• _Directions for this task_
Report each line of the data that includes the word "picture".

-------

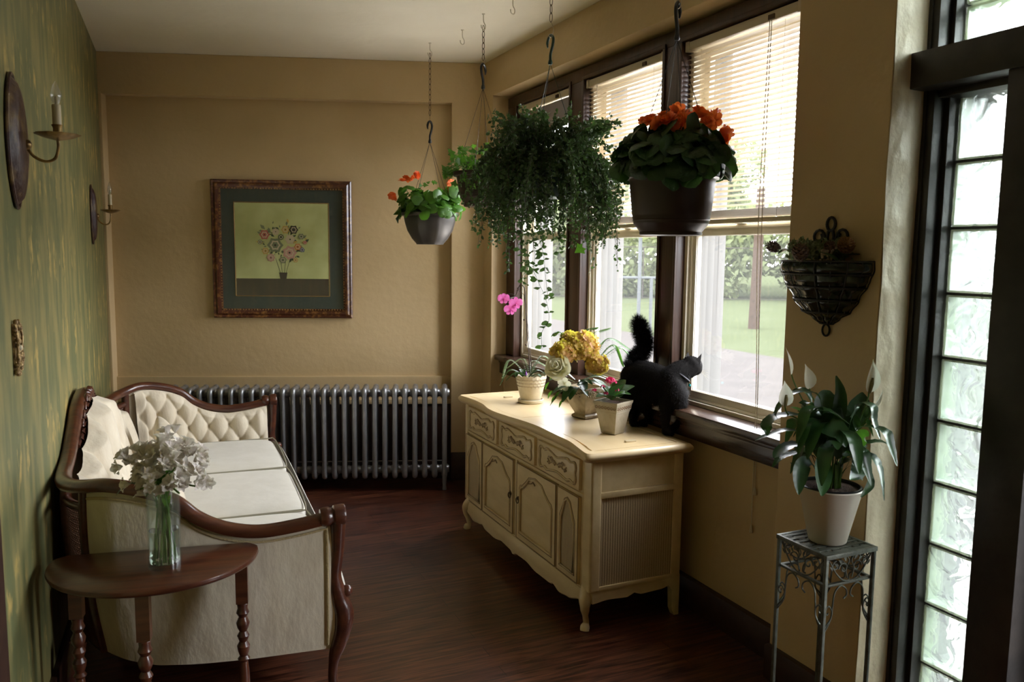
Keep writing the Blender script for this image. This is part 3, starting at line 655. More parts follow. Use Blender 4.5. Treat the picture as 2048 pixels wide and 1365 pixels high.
# ------------------------------------------------------------------ framed picture
pc = thing('framed_picture', 'square burl wood frame holding a green yellow flower print on the back wall', 'picture', BW(-1.363, .075, 1.606), -TH)
S = .465
def mitre(mb, half, wd, y0, y1, mi=0, prof=None):
    cs = [(-1, -1), (1, -1), (1, 1), (-1, 1)]
    prof = prof or [(0, y0), (0, y1), (wd, y1), (wd, y0)]
    vs = []; fs = []; n = len(prof)
    for cx, cz in cs:
        for w_, y in prof: vs.append((cx*(half-w_), y, cz*(half-w_)))
    for i in range(4):
        j = (i+1) % 4
        for k in range(n): fs.append((i*n+k, i*n+(k+1) % n, j*n+(k+1) % n, j*n+k))
    mb.add(vs, fs, mi)
mb = MB(); mitre(mb, S, .06, 0, 0, prof=[(0, -.002), (0, -.030), (.008, -.036), (.018, -.030), (.030, -.040), (.044, -.036), (.052, -.022), (.062, -.018), (.062, -.002)]); mb.build('frame', M['frame'], pc, smooth=50)
mb = MB()
for sd in range(4):
    for k in range(44):
        t_ = (k+.5)/44*2-1; q = (S-.056)
        p = [(t_*q, -q), (t_*q, q), (-q, t_*q), (q, t_*q)][sd]; mb.ball((p[0], -.024, p[1]), .0045, 6, 4)
mb.build('bead_trim', M['gilt'], pc)
MB().box(-S+.06, S-.06, -.012, -.004, -S+.06, S-.06).build('mat_board', M['matboard'], pc, smooth=0)
mb = MB(); px0, px1, pz0, pz1 = -.314, .306, -.312, .312
mb.box(px0, px1, -.0155, -.0125, pz0, pz1); pr = mb.build('print', M['print'], pc, smooth=0)
mb = MB(); ring_ = [(px0-.004, pz0-.004), (px1+.004, pz0-.004), (px1+.004, pz1+.004), (px0-.004, pz1+.004)]
for (x0, z0), (x1, z1) in zip(ring_, ring_[1:]+ring_[:1]): mb.tube([(x0, -.015, z0), (x1, -.015, z1)], .003, 5)
mb.build('gilt_fillet', M['gilt'], pc)
inks = [mat('ink_%s' % n_, c_, .7) for n_, c_ in (('rose', (.50, .12, .09)), ('pink', (.55, .30, .24)), ('orange', (.62, .22, .05)), ('ochre', (.58, .38, .08)), ('leaf', (.06, .09, .035)), ('sage', (.20, .23, .12)), ('blue', (.08, .12, .24)), ('umber', (.055, .04, .022)), ('cream', (.60, .50, .32)))]
rnd.seed(21); mb = MB()
mb.box(px0+.001, px1-.001, -.0158, -.0156, pz0, pz0+.115, 7)
def flat_flower(x, z, r, mi, n=7, lay=0, inner=8):
    y = -.0162-.0002*lay
    for rr, m_ in ((r, mi), (r*.66, inner), (r*.45, mi), (r*.16, 7)):
        pts = [V((x+math.cos(2*PI*k/(n*4))*rr*(1-.22*abs(math.sin(n*PI*k/(n*4)))), y, z+math.sin(2*PI*k/(n*4))*rr*(1-.22*abs(math.sin(n*PI*k/(n*4)))))) for k in range(n*4)]
        mb.add([V((x, y, z))]+pts, [(0, 1+k, 1+(k+1) % (n*4)) for k in range(n*4)], m_); y -= .00005
cx, cz = .0, .055
for k in range(90):
    a = rnd.uniform(0, 2*PI); q = rnd.uniform(.3, 1)
    x = cx+math.cos(a)*.155*q; z = cz+math.sin(a)*.13*q; l = rnd.uniform(.018, .035); d = V((math.cos(a+rnd.uniform(-.8, .8)), 0, math.sin(a+rnd.uniform(-.8, .8)))); nn = V((-d.z, 0, d.x))
    p = V((x, -.0160, z)); mb.add([p, p+d*l*.5+nn*l*.25, p+d*l, p+d*l*.5-nn*l*.25], [(0, 1, 2, 3)], rnd.choice((4, 4, 5, 5, 3)))
k = 0
for x, z, r, mi in ((-.12, .10, .036, 0), (-.05, .03, .055, 5), (.045, -.02, .050, 1), (.05, .07, .036, 8), (.10, .02, .026, 2), (.02, .135, .030, 3), (.075, .135, .032, 7), (-.045, .12, .026, 8), (-.115, -.01, .026, 3), (.13, .0, .018, 6), (.125, .09, .022, 5), (-.08, -.055, .030, 1), (0, -.07, .026, 5), (.085, -.07, .018, 3), (-.01, .085, .022, 4), (-.15, .05, .018, 5), (.15, .05, .014, 0)):
    flat_flower(x, z, r, mi, rnd.choice((6, 7, 8)), k); k += 1
for sx in (-.03, -.01, .012, .03):
    p0, p1 = V((sx*1.6, -.0158, -.06)), V((sx*.3, -.0158, -.19)); mb.add([p0+V((-.0015, 0, 0)), p0+V((.0015, 0, 0)), p1+V((.0015, 0, 0)), p1+V((-.0015, 0, 0))], [(0, 1, 2, 3)], 4)
mb.add([V((-.028, -.0165, -.155)), V((.028, -.0165, -.155)), V((.02, -.0165, -.202)), V((-.02, -.0165, -.202))], [(0, 1, 2, 3)], 7)
mb.build('painted_flowers', inks, pr, smooth=0)
MB().box(-S+.062, S-.062, -.0205, -.019, -S+.062, S-.062).build('glass', M['picglass'], pc, smooth=0)

# ------------------------------------------------------------------ wall sconces
def make_sconce(loc, h, label, s=1.0):
    # local: x out of the wall, y along it
    t = thing('wall_sconce', label, 'wall light', loc, -math.atan(.035), 'candle wall sconces')
    mb = MB(); n = 28
    def pl(u, v):
        a = u*2*PI; rz = .5*h*(.5+.5*v) if False else .5*h*v
        return V((.004+.034*math.sqrt(max(0, 1-v**3)), math.cos(a)*.066*v*(1-.25*abs(math.sin(a))**3)*s, math.sin(a)*rz))
    mb.grid(pl, 28, 8, True); mb.build('backplate', M['sconcewood'], t, smooth=60)
    mb = MB(); mb.tube([V((.006, math.cos(k/24*2*PI)*.069*s*(1-.25*abs(math.sin(k/24*2*PI))**3), math.sin(k/24*2*PI)*(.5*h+.004))) for k in range(24)], .006, 8, True); mb.build('rim', M['sconcewood'], t)
    mb = MB(); mb.ball((.036, 0, -.008), .016, 12, 8); mb.build('boss', M['brass'], t)
    mb = MB(); mb.tube(catmull([(.036, 0, -.014), (.055, 0, -.042), (.085, 0, -.055), (.110, 0, -.045), (.120, 0, -.015), (.120, 0, .012)], 6), .0045, 8); mb.build('arm', M['brass'], t)
    mb = MB(); mb.lathe([(.0, .008), (.012, .010), (.038, .016), (.058, .025), (.062, .028), (.057, .029), (.036, .022), (.012, .018), (.010, .022), (.013, .030), (.012, .045), (.016, .055), (.0135, .056), (.0, .05)], (.120, 0, 0), 24, fn=lambda r, z, a: r*(1+.05*math.cos(10*a)*(r > .04))); mb.build('drip_pan', M['brass'], t)
    mb = MB(); mb.lathe([(.0125, .05), (.0125, .112), (.0115, .115), (0, .115)], (.120, 0, 0), 18); mb.build('candle_sleeve', M['candle'], t)
    mb = MB(); mb.lathe([(.006, .112), (.009, .12), (.0145, .133), (.0155, .142), (.013, .155), (.007, .172), (.0015, .185), (0, .186)], (.120, 0, 0), 18); b_ = mb.build('bulb', M['bulb'], t)
    MB().lathe([(.004, .112), (.004, .135), (.0015, .14), (0, .14)], (.120, 0, 0), 8).build('filament_stem', M['candle'], b_)
    return t
make_sconce(LW(2.83, 0.002, 1.915), .385, 'nearer candle sconce with brass arm on the green wall, upper left', 1.5)
make_sconce(LW(5.13, 0.002, 1.79), .315, 'farther small candle sconce near the back corner of the green wall', .6).scale = (.82, 1, 1)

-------

• _Written reply_
Keep writing the Blender script for this image. This is part 3, starting at line 655. More parts follow. Use Blender 4.5. Treat the picture as 2048 pixels wide and 1365 pixels high.
# ------------------------------------------------------------------ framed picture
pc = thing('framed_picture', 'square burl wood frame holding a green yellow flower print on the back wall', 'picture', BW(-1.363, .075, 1.606), -TH)